Almost 24 hours after the attack, no official statement on the death of the innocent Nigerian.

“It is also illegal for SACS/SAKS to do this but they have been acting with impunity based on the backing of some bigwigs within the system but their end has come with the death of Kolade JOHNSON,” Awosanya added.

“If we sanitize the system people need not bother about being apprehensive when they see security agents. The police are meant to protect lives and property not abduct, torture, extort and kill our youth. The punishment for this need to be capital. It must become a state crime!

“They can’t deny the killers are from Gbagada. We have witnesses who were there when it happened. They took these people to Gbagada after they murdered JOHNSON for extortion. They will testify. The SACS/SAKS have continued in impunity & must be shut down.

“Unfortunately not many know the difference between SARS and SACS/SAKS. I’m telling you authoritatively that SARS don’t do indiscriminate raids officially since the protocol review. If you see any, report them for armed robbery and kidnapping. It is illegal.”

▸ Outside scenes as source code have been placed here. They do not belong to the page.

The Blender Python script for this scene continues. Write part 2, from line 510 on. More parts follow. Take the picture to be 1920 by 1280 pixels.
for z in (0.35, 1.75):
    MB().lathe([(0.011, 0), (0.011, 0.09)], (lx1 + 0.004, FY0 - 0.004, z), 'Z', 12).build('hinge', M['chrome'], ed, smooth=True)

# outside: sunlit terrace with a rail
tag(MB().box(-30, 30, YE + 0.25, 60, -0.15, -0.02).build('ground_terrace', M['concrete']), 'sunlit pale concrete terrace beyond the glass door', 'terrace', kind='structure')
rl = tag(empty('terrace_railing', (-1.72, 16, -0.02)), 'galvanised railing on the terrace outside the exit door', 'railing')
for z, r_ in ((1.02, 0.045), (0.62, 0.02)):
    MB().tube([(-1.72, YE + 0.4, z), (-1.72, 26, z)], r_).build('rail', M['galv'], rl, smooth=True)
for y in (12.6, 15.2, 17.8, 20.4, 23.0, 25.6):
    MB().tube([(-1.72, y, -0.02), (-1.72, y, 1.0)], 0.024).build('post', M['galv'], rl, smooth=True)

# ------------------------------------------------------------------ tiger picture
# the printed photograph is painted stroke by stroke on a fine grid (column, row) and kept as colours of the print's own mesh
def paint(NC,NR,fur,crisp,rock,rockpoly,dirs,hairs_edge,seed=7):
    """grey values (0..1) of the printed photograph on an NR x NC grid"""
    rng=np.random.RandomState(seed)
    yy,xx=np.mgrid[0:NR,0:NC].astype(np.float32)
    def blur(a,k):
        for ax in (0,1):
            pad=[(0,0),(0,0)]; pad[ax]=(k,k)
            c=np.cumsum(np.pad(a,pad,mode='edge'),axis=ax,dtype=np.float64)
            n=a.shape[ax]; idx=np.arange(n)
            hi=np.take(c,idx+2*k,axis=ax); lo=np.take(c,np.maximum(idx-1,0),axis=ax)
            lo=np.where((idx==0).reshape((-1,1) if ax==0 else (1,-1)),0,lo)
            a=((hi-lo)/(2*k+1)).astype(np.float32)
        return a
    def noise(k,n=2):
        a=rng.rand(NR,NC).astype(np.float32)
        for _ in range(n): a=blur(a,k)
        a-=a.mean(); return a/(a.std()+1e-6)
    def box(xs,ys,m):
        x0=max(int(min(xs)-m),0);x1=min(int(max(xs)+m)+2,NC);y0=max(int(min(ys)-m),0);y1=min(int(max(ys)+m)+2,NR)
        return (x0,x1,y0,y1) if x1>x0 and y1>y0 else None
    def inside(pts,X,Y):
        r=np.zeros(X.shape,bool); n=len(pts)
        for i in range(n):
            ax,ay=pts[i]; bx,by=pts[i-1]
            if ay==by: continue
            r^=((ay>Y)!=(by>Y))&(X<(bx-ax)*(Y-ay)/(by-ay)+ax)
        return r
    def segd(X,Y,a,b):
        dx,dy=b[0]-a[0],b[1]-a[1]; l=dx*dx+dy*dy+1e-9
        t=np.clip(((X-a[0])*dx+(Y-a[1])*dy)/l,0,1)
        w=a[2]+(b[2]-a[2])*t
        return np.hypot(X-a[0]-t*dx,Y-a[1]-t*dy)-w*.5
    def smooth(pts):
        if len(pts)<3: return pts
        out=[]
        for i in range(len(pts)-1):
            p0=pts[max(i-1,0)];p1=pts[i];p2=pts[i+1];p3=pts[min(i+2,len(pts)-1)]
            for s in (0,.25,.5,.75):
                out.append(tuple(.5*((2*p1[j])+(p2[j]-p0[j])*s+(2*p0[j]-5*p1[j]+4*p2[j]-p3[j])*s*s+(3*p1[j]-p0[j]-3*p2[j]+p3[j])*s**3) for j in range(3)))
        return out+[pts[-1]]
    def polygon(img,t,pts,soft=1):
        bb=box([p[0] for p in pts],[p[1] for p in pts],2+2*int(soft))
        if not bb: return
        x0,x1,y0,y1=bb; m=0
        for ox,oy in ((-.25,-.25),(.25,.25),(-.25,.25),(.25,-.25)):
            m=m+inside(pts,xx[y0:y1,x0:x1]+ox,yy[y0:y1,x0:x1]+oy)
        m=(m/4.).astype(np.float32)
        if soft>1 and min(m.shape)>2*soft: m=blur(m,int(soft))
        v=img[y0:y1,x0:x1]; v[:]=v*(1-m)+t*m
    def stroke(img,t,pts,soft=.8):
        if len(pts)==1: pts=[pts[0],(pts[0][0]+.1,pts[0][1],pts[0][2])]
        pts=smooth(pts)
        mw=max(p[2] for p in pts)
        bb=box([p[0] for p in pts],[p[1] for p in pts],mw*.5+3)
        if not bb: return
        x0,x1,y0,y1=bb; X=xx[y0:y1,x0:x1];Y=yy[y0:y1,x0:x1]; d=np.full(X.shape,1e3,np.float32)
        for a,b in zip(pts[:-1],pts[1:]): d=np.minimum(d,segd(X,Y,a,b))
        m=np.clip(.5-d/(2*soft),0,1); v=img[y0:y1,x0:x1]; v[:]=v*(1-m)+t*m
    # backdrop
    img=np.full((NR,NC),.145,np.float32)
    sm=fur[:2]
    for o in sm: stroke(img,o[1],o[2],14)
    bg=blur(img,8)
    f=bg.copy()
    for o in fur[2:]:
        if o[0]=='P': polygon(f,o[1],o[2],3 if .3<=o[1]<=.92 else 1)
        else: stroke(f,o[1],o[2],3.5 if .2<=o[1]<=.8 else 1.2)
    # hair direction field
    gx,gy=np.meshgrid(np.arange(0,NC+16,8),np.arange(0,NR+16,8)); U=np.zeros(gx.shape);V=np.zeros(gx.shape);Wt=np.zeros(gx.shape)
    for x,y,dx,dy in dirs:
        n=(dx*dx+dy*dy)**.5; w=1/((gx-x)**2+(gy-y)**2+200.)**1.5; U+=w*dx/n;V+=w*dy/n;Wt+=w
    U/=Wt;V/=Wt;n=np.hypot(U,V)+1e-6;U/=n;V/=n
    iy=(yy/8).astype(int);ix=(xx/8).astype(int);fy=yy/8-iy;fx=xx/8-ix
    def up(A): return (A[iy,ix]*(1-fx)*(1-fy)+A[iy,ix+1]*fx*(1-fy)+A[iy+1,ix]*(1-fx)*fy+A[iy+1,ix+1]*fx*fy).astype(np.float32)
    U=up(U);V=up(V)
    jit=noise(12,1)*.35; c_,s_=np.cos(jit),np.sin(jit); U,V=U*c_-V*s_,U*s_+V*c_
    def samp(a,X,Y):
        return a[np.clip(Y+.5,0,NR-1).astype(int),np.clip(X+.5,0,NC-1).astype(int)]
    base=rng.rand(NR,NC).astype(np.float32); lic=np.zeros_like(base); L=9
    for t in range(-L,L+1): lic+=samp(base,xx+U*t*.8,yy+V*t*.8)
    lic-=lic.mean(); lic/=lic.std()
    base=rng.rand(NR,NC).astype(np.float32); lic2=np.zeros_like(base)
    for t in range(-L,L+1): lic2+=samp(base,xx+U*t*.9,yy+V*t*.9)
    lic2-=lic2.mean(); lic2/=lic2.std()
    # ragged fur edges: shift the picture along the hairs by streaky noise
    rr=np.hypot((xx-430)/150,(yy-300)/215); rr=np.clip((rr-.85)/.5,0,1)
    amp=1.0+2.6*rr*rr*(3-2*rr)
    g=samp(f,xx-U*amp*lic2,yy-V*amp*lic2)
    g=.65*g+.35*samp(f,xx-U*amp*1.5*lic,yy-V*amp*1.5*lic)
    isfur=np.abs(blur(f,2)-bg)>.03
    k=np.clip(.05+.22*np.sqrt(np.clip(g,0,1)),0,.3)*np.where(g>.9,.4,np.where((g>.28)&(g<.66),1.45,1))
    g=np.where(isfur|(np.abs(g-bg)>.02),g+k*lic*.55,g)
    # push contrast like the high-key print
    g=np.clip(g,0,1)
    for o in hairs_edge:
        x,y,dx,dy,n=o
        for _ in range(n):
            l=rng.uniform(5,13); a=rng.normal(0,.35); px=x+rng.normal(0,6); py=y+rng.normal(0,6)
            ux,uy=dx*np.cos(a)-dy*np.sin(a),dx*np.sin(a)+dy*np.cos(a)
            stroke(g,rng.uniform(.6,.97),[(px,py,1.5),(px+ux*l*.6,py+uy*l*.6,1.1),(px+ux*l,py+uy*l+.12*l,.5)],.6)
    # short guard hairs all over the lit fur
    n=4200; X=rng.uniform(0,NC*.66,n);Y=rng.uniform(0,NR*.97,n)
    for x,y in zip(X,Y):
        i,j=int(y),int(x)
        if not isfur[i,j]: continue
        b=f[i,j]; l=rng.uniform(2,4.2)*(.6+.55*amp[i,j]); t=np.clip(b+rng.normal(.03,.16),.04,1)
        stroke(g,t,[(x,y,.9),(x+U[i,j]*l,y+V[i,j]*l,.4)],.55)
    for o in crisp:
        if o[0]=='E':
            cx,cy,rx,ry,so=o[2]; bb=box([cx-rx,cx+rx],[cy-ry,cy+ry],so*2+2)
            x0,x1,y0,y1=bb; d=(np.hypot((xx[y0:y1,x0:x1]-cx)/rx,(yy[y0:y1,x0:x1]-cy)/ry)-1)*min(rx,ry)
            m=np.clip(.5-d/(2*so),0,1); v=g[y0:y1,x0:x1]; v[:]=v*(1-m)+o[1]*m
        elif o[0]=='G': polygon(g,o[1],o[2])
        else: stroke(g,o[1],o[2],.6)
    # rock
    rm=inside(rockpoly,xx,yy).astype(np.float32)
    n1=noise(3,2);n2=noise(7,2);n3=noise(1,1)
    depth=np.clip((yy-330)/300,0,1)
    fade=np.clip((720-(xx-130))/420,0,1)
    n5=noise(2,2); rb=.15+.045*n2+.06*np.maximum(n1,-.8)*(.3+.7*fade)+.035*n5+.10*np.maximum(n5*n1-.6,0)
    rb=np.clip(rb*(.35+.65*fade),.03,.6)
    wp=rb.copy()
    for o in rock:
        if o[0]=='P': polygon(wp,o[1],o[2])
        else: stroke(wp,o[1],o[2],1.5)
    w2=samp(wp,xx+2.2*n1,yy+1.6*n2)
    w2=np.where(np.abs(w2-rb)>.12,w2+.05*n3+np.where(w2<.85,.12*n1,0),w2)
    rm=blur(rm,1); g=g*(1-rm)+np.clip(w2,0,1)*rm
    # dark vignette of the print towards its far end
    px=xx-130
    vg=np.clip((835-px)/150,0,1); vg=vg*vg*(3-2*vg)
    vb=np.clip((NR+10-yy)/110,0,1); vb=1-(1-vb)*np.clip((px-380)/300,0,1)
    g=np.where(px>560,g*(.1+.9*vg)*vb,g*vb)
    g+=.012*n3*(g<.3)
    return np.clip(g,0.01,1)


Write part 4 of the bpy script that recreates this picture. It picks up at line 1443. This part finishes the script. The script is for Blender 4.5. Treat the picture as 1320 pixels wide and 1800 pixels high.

The police have a Public Complaint Rapid Response Unit that receives complaints and feedback from the public from social media channels, e-mail and SMS. In the first quarter of 2018, the unit received 884 complaints, resolved 750 but just two officers were dismissed despite the number of complaints.

There has to be tougher deterrents, very public sanctions, jail terms that discourage members of the police from brutality and corruption.